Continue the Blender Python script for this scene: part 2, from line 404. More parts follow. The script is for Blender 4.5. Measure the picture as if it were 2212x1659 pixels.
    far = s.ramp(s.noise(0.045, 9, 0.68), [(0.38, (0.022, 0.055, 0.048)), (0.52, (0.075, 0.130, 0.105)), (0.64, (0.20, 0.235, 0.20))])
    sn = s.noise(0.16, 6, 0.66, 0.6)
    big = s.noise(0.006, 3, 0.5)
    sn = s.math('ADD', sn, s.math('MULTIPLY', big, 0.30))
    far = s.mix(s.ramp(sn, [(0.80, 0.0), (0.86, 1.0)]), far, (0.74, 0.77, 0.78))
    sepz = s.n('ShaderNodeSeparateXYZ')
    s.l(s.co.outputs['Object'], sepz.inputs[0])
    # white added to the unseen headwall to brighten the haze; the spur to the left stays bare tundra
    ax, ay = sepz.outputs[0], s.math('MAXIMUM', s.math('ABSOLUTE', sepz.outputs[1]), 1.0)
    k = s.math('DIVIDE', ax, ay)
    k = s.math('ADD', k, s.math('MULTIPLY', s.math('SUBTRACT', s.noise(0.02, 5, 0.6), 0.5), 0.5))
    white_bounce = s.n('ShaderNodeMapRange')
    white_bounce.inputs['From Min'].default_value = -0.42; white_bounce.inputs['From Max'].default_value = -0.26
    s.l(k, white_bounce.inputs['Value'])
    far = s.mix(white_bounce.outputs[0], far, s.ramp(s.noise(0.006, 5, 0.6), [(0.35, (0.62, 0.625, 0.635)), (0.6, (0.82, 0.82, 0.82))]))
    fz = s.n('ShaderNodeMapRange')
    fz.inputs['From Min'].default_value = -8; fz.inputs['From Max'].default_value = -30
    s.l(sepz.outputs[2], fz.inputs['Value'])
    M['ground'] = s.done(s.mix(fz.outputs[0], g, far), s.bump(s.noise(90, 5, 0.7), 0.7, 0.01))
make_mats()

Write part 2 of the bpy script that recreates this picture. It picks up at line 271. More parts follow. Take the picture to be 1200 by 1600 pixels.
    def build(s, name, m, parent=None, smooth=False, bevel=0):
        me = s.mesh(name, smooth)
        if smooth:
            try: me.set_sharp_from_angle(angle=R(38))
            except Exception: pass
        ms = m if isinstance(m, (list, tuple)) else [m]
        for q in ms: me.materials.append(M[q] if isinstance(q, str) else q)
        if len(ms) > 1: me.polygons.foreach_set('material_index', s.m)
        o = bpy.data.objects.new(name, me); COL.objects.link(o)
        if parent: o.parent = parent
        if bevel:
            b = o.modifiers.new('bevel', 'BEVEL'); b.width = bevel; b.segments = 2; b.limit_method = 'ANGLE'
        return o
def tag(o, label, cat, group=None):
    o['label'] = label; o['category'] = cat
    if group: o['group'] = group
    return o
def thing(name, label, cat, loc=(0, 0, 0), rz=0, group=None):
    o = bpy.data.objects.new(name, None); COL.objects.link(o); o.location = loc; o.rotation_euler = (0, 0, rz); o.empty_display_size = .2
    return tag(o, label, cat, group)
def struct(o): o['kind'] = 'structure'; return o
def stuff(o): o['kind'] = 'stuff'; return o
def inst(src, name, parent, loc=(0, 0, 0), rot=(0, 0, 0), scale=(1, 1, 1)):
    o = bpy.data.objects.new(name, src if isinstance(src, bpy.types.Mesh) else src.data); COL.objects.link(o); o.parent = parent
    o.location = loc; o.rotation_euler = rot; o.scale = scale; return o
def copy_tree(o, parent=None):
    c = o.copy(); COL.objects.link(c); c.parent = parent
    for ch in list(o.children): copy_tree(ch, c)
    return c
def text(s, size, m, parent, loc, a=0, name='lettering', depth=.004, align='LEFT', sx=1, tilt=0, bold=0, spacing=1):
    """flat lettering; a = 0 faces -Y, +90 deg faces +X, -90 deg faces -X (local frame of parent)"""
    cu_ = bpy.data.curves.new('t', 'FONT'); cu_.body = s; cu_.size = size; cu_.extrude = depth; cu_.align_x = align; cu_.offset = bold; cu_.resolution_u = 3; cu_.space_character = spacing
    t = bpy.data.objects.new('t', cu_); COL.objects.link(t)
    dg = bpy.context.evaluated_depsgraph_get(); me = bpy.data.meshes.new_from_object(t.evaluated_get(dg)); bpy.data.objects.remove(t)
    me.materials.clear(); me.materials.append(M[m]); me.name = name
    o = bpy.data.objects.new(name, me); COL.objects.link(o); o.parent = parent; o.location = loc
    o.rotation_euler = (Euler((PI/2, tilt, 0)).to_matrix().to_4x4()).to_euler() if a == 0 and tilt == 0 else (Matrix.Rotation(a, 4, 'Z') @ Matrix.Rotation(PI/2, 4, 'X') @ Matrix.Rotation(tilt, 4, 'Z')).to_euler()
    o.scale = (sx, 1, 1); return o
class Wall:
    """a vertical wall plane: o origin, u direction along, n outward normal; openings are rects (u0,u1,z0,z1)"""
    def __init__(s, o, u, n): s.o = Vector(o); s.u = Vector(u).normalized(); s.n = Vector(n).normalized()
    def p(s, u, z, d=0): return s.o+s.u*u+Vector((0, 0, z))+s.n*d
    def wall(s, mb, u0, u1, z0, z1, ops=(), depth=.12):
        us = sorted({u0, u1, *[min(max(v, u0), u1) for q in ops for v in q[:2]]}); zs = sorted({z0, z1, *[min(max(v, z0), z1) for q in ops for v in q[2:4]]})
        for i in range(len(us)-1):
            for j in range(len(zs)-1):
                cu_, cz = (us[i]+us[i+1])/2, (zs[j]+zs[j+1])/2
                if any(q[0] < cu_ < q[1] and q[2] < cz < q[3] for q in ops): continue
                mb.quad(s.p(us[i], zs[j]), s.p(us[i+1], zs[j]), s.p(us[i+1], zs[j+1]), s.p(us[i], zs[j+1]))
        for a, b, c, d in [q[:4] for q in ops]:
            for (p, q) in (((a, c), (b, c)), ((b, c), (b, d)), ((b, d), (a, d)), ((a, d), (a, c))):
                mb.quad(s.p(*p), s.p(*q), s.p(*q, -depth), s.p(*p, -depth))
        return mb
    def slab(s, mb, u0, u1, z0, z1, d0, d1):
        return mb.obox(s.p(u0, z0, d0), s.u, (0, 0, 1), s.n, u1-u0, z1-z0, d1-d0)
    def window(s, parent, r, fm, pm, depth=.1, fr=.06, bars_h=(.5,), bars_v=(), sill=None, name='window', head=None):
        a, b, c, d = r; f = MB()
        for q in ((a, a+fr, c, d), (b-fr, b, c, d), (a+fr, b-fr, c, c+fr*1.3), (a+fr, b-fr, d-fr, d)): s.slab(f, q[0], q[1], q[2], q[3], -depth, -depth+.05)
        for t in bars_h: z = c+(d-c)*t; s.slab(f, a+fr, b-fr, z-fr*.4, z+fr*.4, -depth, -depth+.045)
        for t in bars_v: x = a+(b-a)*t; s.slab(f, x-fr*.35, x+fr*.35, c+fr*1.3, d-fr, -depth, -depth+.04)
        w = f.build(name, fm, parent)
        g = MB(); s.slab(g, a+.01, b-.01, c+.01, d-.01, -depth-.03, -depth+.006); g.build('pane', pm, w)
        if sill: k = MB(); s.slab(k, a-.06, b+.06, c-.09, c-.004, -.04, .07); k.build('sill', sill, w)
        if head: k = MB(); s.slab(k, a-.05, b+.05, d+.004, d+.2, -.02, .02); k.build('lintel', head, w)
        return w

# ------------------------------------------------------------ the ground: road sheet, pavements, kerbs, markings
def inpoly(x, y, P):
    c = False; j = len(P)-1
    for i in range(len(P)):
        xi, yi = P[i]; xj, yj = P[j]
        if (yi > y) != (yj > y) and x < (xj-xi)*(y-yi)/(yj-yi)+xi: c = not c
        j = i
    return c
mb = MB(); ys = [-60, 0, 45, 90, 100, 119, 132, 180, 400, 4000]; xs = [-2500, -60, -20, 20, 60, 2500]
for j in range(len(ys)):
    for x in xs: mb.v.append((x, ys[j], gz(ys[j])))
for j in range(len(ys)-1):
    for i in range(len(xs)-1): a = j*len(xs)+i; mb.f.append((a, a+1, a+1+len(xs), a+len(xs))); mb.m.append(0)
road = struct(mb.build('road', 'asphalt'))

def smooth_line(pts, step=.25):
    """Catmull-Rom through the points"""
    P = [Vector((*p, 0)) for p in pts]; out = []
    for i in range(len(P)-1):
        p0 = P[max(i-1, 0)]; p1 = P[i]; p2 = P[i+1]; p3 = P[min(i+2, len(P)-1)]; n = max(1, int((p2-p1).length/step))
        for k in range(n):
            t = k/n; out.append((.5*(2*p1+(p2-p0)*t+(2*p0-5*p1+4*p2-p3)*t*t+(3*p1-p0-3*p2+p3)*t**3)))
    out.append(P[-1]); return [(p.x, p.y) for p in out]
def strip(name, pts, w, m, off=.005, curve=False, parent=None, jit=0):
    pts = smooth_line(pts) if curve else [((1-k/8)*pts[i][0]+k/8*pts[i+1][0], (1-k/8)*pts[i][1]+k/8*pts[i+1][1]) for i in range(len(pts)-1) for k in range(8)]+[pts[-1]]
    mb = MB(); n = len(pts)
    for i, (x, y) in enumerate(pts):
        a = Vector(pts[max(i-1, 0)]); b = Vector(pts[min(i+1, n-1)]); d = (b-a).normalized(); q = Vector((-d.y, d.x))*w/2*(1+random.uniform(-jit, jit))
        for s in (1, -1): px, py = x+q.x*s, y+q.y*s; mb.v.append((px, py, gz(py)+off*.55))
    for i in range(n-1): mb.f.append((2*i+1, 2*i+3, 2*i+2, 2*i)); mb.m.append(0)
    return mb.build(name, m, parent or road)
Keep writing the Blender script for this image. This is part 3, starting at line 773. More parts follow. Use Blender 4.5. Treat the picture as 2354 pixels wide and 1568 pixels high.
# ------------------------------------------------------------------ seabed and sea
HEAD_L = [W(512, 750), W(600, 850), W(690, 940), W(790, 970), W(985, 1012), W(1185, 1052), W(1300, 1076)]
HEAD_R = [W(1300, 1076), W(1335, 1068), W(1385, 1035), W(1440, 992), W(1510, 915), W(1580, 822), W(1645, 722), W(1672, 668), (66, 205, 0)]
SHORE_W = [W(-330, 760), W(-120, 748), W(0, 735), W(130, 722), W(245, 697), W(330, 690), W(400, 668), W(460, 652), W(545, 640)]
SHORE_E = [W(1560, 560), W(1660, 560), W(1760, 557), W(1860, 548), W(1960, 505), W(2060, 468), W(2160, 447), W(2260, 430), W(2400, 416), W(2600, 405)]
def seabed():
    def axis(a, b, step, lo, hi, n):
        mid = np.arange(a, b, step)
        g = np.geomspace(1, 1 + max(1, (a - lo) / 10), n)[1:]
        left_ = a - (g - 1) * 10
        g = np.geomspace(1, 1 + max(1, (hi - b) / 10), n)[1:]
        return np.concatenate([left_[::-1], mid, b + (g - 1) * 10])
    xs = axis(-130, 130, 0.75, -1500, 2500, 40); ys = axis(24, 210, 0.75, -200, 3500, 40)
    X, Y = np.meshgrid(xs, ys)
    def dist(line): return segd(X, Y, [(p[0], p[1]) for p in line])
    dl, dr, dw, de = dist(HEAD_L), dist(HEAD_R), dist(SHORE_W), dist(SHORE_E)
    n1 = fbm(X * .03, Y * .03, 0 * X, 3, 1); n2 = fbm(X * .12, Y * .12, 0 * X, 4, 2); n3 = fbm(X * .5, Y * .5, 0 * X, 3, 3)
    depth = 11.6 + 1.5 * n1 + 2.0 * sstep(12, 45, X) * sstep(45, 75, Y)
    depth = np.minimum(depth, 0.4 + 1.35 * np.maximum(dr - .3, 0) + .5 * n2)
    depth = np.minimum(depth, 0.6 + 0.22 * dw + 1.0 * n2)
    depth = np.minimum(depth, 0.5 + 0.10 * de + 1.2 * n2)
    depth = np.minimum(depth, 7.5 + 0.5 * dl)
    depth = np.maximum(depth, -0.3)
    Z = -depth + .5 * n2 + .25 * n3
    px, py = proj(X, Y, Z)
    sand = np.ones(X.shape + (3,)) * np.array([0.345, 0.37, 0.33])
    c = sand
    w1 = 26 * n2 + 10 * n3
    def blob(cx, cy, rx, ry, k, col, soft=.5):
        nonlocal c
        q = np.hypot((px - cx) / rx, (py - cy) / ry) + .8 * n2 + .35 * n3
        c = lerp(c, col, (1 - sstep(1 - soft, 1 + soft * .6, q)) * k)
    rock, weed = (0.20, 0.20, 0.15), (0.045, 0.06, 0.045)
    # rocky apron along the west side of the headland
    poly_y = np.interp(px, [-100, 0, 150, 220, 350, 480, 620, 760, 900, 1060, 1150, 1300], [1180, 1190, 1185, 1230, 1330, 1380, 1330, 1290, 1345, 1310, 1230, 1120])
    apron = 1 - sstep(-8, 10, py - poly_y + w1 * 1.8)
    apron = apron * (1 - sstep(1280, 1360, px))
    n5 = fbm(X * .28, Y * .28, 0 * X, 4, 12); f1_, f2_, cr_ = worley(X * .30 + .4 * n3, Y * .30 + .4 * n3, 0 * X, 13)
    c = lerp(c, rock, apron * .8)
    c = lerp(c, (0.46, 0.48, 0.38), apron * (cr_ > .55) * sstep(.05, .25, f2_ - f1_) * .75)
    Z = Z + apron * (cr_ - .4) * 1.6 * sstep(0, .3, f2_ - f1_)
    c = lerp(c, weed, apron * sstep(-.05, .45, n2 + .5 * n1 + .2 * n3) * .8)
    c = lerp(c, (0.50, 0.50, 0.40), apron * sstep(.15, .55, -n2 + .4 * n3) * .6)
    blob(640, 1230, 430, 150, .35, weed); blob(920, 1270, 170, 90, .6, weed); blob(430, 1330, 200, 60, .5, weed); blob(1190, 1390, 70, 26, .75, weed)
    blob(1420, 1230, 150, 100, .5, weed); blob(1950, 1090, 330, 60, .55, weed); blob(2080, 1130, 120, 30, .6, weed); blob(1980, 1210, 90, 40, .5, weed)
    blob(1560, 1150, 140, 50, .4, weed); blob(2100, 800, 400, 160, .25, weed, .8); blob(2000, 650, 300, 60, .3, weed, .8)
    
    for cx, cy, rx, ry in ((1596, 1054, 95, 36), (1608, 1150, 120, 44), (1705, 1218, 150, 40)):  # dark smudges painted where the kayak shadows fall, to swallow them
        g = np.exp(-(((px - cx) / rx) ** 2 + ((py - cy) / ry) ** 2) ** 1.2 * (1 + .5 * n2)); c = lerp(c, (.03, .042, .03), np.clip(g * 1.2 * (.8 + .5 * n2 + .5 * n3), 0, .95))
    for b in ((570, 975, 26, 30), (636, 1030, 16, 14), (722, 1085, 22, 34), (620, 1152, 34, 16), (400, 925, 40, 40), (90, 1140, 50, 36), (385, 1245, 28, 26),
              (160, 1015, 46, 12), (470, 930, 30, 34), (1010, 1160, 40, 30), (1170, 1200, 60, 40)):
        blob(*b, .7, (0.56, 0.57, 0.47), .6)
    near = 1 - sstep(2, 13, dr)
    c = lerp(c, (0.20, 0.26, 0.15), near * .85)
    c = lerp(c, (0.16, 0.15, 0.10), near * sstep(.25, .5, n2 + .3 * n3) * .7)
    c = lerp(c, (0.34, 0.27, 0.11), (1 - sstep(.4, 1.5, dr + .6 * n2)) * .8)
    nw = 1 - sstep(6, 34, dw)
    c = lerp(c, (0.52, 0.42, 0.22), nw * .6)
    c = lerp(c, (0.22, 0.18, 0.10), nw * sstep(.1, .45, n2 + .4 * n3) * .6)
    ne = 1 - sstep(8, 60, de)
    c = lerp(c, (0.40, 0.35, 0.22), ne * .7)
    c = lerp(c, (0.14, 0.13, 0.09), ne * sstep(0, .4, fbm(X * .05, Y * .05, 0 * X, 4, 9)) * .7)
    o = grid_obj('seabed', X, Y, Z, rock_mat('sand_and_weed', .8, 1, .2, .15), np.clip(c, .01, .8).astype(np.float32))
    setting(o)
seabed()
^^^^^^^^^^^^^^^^
- [Requirements]
Return the entries above unchanged, starting at the first line and stopping after the line with "make_mats()".

- [Finished task]
Continue the Blender Python script for this scene: part 2, from line 404. More parts follow. The script is for Blender 4.5. Measure the picture as if it were 2212x1659 pixels.
    far = s.ramp(s.noise(0.045, 9, 0.68), [(0.38, (0.022, 0.055, 0.048)), (0.52, (0.075, 0.130, 0.105)), (0.64, (0.20, 0.235, 0.20))])
    sn = s.noise(0.16, 6, 0.66, 0.6)
    big = s.noise(0.006, 3, 0.5)
    sn = s.math('ADD', sn, s.math('MULTIPLY', big, 0.30))
    far = s.mix(s.ramp(sn, [(0.80, 0.0), (0.86, 1.0)]), far, (0.74, 0.77, 0.78))
    sepz = s.n('ShaderNodeSeparateXYZ')
    s.l(s.co.outputs['Object'], sepz.inputs[0])
    # white added to the unseen headwall to brighten the haze; the spur to the left stays bare tundra
    ax, ay = sepz.outputs[0], s.math('MAXIMUM', s.math('ABSOLUTE', sepz.outputs[1]), 1.0)
    k = s.math('DIVIDE', ax, ay)
    k = s.math('ADD', k, s.math('MULTIPLY', s.math('SUBTRACT', s.noise(0.02, 5, 0.6), 0.5), 0.5))
    white_bounce = s.n('ShaderNodeMapRange')
    white_bounce.inputs['From Min'].default_value = -0.42; white_bounce.inputs['From Max'].default_value = -0.26
    s.l(k, white_bounce.inputs['Value'])
    far = s.mix(white_bounce.outputs[0], far, s.ramp(s.noise(0.006, 5, 0.6), [(0.35, (0.62, 0.625, 0.635)), (0.6, (0.82, 0.82, 0.82))]))
    fz = s.n('ShaderNodeMapRange')
    fz.inputs['From Min'].default_value = -8; fz.inputs['From Max'].default_value = -30
    s.l(sepz.outputs[2], fz.inputs['Value'])
    M['ground'] = s.done(s.mix(fz.outputs[0], g, far), s.bump(s.noise(90, 5, 0.7), 0.7, 0.01))
make_mats()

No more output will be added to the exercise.